SUPPLIED DATA:
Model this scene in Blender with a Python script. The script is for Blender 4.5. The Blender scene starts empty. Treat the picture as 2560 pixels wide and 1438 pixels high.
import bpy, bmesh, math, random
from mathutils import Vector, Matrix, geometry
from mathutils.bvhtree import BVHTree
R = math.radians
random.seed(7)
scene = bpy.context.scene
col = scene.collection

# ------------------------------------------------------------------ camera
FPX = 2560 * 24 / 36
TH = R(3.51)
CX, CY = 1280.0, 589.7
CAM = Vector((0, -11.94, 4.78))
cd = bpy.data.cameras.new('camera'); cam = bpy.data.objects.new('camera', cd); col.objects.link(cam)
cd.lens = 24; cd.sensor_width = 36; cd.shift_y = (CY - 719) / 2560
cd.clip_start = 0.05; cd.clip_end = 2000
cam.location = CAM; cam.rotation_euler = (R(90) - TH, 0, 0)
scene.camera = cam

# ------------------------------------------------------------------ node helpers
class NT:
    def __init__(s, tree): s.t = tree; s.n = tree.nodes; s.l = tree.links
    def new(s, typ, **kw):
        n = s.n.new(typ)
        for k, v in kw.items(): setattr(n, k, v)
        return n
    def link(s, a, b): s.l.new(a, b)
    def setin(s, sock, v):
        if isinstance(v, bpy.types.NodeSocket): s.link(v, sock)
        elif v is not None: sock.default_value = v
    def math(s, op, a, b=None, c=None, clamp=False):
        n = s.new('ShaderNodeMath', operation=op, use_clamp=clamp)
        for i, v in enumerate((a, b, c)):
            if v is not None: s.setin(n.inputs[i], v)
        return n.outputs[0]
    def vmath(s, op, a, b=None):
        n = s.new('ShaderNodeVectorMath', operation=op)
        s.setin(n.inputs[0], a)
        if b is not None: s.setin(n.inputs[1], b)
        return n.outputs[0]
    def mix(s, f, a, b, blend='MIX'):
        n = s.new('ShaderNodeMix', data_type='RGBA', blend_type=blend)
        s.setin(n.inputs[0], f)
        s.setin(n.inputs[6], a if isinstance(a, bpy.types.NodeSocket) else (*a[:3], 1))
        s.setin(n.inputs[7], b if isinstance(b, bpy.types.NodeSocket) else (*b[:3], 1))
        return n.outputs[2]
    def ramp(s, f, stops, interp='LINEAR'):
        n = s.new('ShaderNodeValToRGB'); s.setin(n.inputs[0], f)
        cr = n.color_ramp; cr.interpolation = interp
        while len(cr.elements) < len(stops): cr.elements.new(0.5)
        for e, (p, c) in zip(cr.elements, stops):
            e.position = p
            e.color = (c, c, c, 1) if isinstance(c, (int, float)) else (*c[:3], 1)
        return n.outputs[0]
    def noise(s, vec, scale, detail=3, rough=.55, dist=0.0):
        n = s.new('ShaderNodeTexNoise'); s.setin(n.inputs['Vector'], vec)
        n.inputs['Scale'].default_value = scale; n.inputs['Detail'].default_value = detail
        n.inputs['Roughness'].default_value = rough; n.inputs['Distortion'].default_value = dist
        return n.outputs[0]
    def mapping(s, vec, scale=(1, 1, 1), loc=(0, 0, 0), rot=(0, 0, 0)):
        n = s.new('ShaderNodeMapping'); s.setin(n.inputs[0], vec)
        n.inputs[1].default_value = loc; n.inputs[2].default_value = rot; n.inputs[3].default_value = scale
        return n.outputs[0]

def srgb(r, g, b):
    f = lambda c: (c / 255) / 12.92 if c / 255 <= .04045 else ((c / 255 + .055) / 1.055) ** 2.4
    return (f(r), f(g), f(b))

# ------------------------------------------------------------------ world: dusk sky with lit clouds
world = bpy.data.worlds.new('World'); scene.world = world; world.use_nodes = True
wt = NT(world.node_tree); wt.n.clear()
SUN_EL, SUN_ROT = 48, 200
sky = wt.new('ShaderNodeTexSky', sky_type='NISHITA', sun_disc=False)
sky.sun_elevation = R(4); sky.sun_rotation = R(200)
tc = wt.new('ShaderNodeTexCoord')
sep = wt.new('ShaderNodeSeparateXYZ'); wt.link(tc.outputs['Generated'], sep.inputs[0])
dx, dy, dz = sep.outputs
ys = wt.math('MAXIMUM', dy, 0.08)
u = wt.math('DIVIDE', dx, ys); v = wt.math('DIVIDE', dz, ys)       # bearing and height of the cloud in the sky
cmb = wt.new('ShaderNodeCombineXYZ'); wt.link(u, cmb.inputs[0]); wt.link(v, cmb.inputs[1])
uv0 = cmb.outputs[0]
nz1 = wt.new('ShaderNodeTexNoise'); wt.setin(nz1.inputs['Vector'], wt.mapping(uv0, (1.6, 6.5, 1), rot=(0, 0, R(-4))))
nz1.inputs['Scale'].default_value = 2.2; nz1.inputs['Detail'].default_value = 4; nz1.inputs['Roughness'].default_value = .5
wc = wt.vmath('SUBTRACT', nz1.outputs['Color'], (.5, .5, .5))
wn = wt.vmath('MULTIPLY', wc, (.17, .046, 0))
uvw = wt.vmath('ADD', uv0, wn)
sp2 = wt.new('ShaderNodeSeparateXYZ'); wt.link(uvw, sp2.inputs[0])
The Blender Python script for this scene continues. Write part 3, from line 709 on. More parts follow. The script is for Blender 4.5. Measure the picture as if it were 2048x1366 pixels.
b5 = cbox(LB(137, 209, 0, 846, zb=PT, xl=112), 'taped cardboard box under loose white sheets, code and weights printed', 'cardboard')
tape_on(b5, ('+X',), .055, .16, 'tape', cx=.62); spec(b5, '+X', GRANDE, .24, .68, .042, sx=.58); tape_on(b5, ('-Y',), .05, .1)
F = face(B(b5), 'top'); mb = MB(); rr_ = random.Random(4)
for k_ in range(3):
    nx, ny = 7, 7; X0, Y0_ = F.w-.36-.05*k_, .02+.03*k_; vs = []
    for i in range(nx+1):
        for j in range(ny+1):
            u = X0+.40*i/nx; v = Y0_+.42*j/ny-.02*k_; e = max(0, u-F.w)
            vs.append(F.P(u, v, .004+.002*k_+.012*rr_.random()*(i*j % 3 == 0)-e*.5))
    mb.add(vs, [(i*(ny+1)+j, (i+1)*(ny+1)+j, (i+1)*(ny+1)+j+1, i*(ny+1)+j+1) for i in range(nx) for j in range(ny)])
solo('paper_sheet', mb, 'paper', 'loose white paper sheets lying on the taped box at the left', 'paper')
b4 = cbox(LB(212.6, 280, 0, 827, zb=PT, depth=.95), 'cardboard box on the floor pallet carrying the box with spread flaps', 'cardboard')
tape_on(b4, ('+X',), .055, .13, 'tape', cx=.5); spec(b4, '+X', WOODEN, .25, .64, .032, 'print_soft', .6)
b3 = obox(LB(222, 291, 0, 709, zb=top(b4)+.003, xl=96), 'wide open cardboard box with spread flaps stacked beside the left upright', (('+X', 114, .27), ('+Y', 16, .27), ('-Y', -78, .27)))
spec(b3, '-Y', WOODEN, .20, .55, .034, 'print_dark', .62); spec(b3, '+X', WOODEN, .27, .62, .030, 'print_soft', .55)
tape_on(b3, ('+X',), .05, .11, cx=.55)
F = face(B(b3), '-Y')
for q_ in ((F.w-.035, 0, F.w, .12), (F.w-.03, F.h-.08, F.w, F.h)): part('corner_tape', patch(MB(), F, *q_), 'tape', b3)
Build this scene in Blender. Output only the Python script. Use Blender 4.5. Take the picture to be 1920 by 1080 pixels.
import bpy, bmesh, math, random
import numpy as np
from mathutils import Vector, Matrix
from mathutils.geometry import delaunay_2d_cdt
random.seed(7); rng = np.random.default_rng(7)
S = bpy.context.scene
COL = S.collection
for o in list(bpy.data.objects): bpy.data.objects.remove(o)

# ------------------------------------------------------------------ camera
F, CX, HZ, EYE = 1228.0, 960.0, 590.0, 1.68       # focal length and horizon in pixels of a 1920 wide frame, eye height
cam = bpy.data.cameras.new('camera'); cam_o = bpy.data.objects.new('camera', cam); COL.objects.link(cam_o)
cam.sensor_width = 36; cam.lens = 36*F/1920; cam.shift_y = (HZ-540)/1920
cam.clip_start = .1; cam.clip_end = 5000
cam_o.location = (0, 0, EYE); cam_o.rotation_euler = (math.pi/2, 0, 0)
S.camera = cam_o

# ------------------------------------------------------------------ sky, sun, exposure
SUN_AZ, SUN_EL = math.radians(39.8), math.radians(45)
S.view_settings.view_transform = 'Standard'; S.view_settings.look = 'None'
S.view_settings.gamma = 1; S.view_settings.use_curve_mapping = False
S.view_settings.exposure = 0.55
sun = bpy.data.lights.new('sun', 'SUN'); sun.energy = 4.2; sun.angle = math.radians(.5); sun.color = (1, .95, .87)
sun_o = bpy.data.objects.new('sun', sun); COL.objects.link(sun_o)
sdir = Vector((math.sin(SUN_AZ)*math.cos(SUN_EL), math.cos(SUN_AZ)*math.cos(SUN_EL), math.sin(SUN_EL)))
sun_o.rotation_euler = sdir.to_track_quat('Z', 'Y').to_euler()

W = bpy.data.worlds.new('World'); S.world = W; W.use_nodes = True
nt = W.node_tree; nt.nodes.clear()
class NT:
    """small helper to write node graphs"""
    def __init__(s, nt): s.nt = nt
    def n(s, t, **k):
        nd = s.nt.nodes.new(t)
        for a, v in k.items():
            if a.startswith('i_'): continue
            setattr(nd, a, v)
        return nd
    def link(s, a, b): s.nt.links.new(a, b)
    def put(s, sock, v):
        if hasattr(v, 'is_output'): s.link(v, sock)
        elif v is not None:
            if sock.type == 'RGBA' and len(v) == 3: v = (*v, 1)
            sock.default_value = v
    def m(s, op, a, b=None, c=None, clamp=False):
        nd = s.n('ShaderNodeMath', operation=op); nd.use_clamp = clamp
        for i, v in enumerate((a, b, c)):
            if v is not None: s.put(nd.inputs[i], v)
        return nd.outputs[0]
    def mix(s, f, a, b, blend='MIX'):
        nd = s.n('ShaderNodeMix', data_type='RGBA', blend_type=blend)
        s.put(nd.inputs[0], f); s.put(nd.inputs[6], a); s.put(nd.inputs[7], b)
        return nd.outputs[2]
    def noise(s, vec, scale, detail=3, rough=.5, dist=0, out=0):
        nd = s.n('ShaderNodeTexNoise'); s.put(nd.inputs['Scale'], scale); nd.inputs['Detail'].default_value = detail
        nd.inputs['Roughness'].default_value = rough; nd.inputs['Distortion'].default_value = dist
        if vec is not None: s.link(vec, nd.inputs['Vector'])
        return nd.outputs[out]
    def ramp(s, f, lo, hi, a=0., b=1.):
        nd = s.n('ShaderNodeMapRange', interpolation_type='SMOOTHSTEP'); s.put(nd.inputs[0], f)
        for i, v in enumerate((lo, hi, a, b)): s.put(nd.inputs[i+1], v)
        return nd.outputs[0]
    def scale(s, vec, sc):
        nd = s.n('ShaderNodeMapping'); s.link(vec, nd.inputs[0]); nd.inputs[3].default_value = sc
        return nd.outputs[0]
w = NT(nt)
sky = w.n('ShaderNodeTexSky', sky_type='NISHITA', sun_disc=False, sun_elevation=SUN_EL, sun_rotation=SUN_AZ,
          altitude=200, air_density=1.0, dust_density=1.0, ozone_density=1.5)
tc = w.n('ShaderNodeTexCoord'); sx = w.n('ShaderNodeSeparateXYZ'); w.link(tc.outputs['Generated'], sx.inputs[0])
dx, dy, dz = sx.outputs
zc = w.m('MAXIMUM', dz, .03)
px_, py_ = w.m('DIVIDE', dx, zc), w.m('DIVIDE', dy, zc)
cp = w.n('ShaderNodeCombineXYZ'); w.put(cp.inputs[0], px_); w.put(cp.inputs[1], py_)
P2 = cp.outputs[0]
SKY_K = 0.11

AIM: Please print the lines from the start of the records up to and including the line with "col = scene.collection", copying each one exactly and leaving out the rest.

FINISHED ANSWER:
Model this scene in Blender with a Python script. The script is for Blender 4.5. The Blender scene starts empty. Treat the picture as 2560 pixels wide and 1438 pixels high.
import bpy, bmesh, math, random
from mathutils import Vector, Matrix, geometry
from mathutils.bvhtree import BVHTree
R = math.radians
random.seed(7)
scene = bpy.context.scene
col = scene.collection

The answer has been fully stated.